[Material provided start]

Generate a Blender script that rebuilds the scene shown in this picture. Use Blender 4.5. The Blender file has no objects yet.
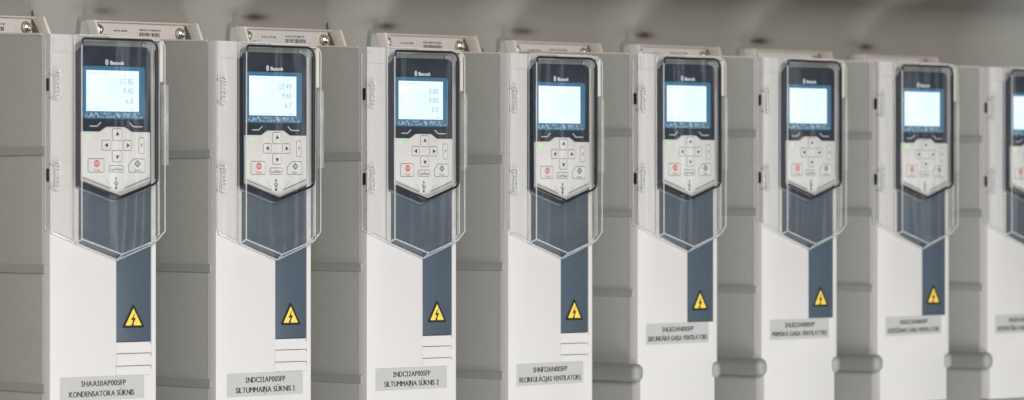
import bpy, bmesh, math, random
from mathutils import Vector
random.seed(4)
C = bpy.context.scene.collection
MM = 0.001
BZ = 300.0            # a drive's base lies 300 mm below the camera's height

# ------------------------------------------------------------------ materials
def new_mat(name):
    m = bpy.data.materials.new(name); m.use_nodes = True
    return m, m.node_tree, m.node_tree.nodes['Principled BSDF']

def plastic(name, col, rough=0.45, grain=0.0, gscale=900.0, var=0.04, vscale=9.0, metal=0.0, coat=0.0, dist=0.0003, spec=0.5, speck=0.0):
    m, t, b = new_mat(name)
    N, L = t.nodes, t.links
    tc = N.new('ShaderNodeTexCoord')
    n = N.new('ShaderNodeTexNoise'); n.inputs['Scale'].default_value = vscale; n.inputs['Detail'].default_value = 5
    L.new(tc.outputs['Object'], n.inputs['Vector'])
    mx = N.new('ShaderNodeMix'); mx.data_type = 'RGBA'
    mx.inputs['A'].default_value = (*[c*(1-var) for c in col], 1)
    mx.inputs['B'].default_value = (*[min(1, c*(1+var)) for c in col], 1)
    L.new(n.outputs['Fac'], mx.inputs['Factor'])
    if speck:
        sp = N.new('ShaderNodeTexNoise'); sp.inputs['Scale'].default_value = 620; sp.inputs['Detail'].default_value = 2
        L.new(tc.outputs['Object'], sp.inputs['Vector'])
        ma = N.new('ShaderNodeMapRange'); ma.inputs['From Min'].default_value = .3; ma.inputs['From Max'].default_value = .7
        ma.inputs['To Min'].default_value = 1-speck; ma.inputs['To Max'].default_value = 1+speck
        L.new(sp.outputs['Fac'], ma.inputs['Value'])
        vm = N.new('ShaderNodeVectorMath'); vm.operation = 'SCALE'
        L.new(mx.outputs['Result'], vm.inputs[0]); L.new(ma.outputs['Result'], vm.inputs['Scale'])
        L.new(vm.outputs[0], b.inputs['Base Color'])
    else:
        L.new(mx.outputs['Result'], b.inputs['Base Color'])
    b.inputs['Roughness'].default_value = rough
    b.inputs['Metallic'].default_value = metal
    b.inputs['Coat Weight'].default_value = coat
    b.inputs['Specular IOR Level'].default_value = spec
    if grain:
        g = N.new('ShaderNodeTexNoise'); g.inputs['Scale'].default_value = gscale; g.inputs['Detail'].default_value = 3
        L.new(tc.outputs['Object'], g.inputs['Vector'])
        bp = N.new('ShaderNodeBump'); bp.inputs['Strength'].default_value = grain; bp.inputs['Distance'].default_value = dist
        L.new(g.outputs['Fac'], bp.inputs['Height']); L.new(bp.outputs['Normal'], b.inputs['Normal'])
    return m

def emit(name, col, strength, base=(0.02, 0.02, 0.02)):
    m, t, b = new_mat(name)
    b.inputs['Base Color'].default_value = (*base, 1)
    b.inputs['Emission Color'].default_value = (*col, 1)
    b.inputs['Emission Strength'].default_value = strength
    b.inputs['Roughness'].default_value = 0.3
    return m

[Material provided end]

# Direction
Copy nothing but the lines from the first one in the listing through the line with "the camera's height", and omit the pictures.

# Reply
Generate a Blender script that rebuilds the scene shown in this picture. Use Blender 4.5. The Blender file has no objects yet.
import bpy, bmesh, math, random
from mathutils import Vector
random.seed(4)
C = bpy.context.scene.collection
MM = 0.001
BZ = 300.0            # a drive's base lies 300 mm below the camera's height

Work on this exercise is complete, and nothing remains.